History of African-American Alumnae Brought to Life
A new research project by the History Design Lab, an initiative of Oberlin’s History department, aims to provide histories of Oberlin-affiliated African-American women intellectuals. Former Associate Professor of History Tamika Nunley founded the Lab to engage students in archival research projects advised by faculty and professional staff. This latest project strives to increase access to an archive of often-neglected, African-American women intellectuals affiliated with the College.
Nunley taught the course Research Methods in Black Women’s Intellectual History in spring 2020, which caught the attention of the History Design Lab, a collaborative community of students, faculty, and staff aligned under the goal of a research-based history project. This spurred the lab’s African American Women Intellectuals project, dedicated to developing an archive of scholarly biographies that document African-American women who attended or were affiliated with Oberlin College.
“It becomes an ongoing space where students can do really high-level research and learn how to present that research in a way that would be on digital platforms or speak to public audiences,” said the lab’s advisor and Robert S. Danforth Professor of History Renee Romano.
After Nunley, the lab’s previous advisor and the project mentor, left for a position at Cornell University earlier this year, Romano took over in providing a space for students to learn about and research the legacies of African-American women from Oberlin.
Students work in groups with defined leaders and editors where they choose an African-American woman affiliated with Oberlin College and do extensive research on the historical figure. This includes researching within the Oberlin archives and finding letters, papers, or organizations influenced by the figure before compiling the information into an exhibit.
“A lot of the research that I did originally was in the class, and that kind of served as the model for the way that people would research going forward,” said Benjamin Clark, College third-year and Oberlin History as American History project editor in the History Design Lab.
Currently, there are 12 exhibits on the website that showcase African-American women affiliated with Oberlin College.
“We wanna focus on subjects whose stories haven’t always been told or told fully or told right,” Romano said. “You have to be really creative with how you look at sources because traditional archive collections may not be fully representing the experiences of women of color.”
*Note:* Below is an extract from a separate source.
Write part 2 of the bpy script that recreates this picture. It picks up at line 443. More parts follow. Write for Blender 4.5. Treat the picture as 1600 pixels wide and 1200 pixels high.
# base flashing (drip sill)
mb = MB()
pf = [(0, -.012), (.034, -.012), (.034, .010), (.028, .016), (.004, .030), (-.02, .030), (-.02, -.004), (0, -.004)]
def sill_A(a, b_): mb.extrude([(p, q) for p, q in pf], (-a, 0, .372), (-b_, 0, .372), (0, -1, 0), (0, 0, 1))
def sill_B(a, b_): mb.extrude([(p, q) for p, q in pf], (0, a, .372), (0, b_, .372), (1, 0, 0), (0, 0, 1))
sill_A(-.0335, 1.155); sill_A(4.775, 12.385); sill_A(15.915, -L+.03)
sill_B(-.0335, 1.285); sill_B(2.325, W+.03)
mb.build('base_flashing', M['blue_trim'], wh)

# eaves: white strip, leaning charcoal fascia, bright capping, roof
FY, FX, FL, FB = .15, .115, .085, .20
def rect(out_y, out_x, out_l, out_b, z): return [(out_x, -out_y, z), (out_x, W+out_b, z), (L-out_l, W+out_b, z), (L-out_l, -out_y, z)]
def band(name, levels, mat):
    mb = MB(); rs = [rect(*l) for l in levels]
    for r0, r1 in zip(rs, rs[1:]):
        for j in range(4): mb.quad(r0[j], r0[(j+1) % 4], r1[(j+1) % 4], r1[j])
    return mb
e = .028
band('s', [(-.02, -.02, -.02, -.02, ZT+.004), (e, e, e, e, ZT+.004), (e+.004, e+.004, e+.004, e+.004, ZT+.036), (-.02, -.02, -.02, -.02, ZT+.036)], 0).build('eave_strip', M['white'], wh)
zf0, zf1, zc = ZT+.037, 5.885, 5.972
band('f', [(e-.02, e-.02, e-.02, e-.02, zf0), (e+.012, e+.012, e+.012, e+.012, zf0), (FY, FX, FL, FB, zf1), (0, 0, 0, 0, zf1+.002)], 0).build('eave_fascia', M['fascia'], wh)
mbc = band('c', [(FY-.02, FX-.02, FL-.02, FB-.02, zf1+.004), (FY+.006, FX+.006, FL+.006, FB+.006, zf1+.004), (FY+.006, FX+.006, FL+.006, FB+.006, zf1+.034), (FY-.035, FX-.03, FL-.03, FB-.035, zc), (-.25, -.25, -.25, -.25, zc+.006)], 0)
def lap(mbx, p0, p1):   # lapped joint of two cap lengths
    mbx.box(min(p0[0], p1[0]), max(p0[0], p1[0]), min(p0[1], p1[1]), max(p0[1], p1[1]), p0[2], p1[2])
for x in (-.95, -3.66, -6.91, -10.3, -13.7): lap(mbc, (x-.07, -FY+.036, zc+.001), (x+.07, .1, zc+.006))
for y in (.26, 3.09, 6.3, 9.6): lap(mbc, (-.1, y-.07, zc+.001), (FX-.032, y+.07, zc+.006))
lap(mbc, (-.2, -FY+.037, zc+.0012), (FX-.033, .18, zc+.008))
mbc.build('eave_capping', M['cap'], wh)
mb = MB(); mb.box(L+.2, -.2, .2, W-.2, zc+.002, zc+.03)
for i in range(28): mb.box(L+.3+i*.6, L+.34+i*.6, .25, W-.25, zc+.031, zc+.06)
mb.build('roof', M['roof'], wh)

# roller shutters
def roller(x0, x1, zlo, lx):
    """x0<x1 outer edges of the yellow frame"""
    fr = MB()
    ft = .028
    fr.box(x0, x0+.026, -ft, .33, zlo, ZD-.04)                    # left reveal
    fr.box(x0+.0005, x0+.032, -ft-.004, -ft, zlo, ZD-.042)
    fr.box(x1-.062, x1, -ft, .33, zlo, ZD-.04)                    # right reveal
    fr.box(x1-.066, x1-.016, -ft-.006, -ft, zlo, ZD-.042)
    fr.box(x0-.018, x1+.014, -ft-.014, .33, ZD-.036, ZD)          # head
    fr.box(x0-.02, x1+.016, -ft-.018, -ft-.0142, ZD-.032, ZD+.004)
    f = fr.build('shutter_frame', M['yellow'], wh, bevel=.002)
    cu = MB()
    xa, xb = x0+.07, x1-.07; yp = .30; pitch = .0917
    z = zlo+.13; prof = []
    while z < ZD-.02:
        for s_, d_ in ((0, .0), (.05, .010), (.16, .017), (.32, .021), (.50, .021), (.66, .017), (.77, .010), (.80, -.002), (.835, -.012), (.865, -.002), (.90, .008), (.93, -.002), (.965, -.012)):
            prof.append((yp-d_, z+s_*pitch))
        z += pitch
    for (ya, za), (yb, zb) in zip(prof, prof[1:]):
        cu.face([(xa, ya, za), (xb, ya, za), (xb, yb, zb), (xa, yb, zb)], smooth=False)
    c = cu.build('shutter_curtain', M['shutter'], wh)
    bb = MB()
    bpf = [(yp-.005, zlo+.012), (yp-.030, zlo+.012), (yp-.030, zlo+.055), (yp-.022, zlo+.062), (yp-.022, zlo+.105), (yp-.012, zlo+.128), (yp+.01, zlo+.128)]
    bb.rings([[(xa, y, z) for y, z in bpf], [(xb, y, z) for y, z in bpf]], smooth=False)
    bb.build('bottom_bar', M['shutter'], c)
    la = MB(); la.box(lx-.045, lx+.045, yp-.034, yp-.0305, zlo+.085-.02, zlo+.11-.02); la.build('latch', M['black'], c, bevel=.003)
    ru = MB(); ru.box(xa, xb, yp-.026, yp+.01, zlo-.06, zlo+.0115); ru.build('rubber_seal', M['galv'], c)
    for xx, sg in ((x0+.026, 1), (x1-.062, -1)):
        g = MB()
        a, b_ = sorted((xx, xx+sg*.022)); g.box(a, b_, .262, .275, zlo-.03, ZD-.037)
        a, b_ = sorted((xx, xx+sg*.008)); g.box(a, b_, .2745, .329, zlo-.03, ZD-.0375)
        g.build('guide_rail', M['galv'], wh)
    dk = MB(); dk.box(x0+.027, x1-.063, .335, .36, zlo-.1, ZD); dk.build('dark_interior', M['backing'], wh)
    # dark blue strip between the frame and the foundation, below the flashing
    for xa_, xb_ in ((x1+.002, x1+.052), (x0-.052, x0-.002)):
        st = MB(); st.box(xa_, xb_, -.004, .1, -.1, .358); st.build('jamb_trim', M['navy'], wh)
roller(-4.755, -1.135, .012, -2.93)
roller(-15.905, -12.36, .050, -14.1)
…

The women chosen for the project, such as Ruth Anna Fisher and Shirley Graham Du Bois, excelled in many different areas. Fisher graduated from Oberlin in 1906, worked for the Carnegie Institution and later for the national archives, while Du Bois focused on producing operas that reflected the Black experience. Each exhibit showcases a different talent through the eyes of African-American women, an underrepresented group when it comes to recognition of intellectual achievements.
“A key part of this is to really recast and reframe an understanding of the important intellectual legacies and contributions,” Romano said. “They’re not just important people for what they did, but they’ve gone on to influence and shape many other aspects of things.”
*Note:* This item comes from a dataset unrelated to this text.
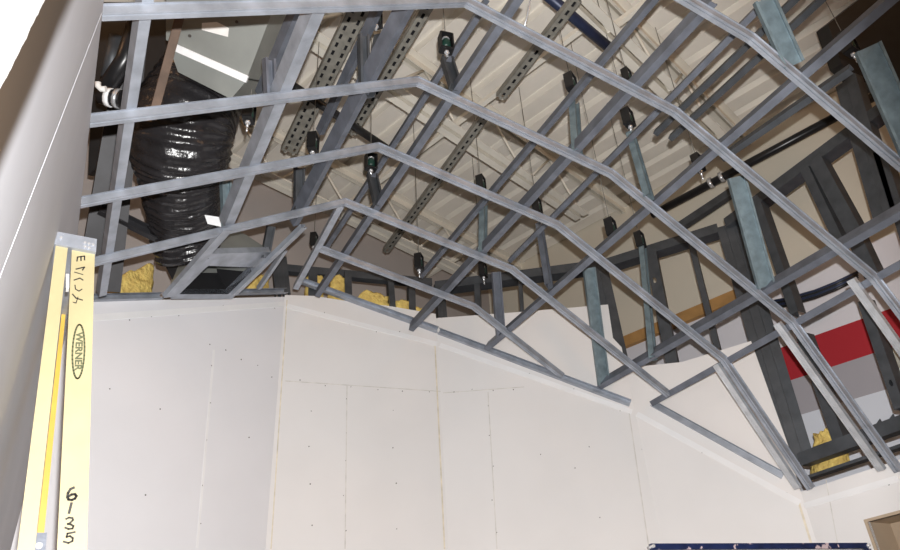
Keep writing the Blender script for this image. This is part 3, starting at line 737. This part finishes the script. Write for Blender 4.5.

For Clark, the project is exciting because it helps make valuable information more accessible to the general public.
“People can then cite those sources in a way that links back to the institution and offer those sources up to people when otherwise they would have to personally request them from the archives and do research themselves,” Clark said.
The public can also become more aware of the contributions of African-American women that have not been broadcasted throughout the United States, or even the College.
“I think a fair amount of students who go here are really interested in the history of Oberlin,” College third-year Meredith Warden said. “It has a really strong history as a radical school, but also within that, there are stories — like the story of Edmonia Lewis who was a Black woman who went here who … was the victim of racial hate crimes when she was here. I think it is really important to not just tell the stories of these women but do more research into them, so people are more aware of the fact that these women were up against so many odds.”
By contributing to this project, students have the pleasure of telling stories that hadn’t previously been told or valued, subsequently spreading the message that the story of any person’s life has inherent worth.
“If you see a wall of inventors, the chances that most of them are gonna be white men is … really high,” Romano lamented. “We need to change that, so kids recognize themselves [in their] role models.”